Le jeudi 19 février 2009 à 09:47 +0100, Karsten Hilbert a écrit :
> > This is very simple, just ship the modules to /usr/share/gnumed-client,
> > and modify your script to do something like:
> >         import sys
> >         sys.path.append("/usr/share/gnumed-client")
> >         import Gnumed.whatyouwant
> 
> What GNUmed currently does is:
> 
>       import Gnumed.whatyouwant
> 
> and expect to *just find* its modules in sys.path - which is
> AFAICT the right thing to do and works cross platform.

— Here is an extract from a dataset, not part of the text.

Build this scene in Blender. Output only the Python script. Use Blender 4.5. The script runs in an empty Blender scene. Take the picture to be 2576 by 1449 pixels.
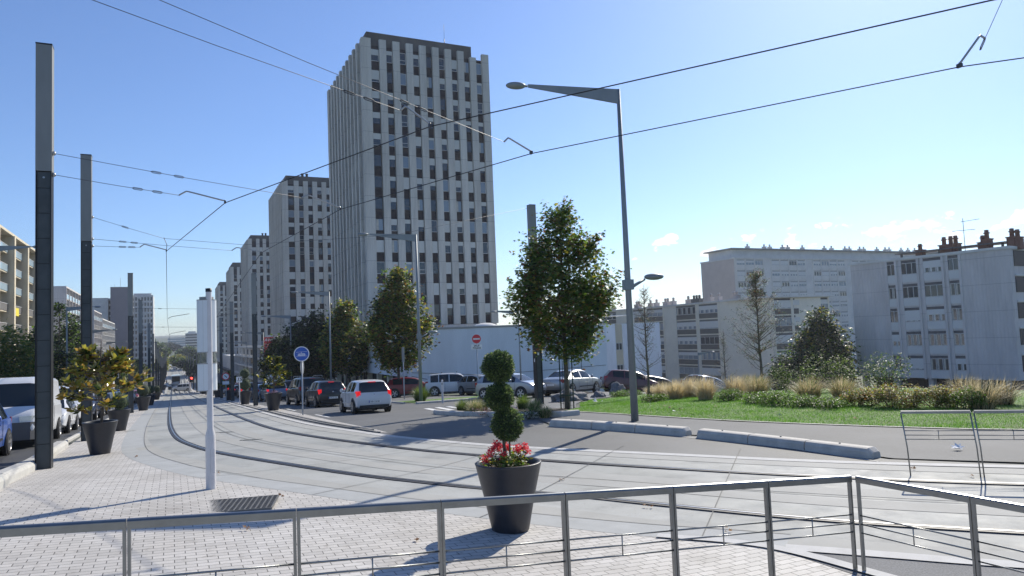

This
> runs on all flavours of Linux plus Windows plus MacOSX so
> I'm not going to hardcode *something else* right into my
> Python scripts which is specific to Linux or even Debian.

There is nothing specific in using a private modules directory.
Actually, if the modules are not useful to anything else outside Gnumed,
there’s no reason to put them in a public path, where they can be
accessed by any other Python application.

> No, if something is hardcoded or dynamically adjusted it
> should really be in an OS-level wrapper around gnumed.py
> such as a shell script.

I fail to see any difference between doing it in shell or in python. If
you want to do what I wrote earlier in shell, just modify PYTHONPATH to
the privates module directory, and that’s all.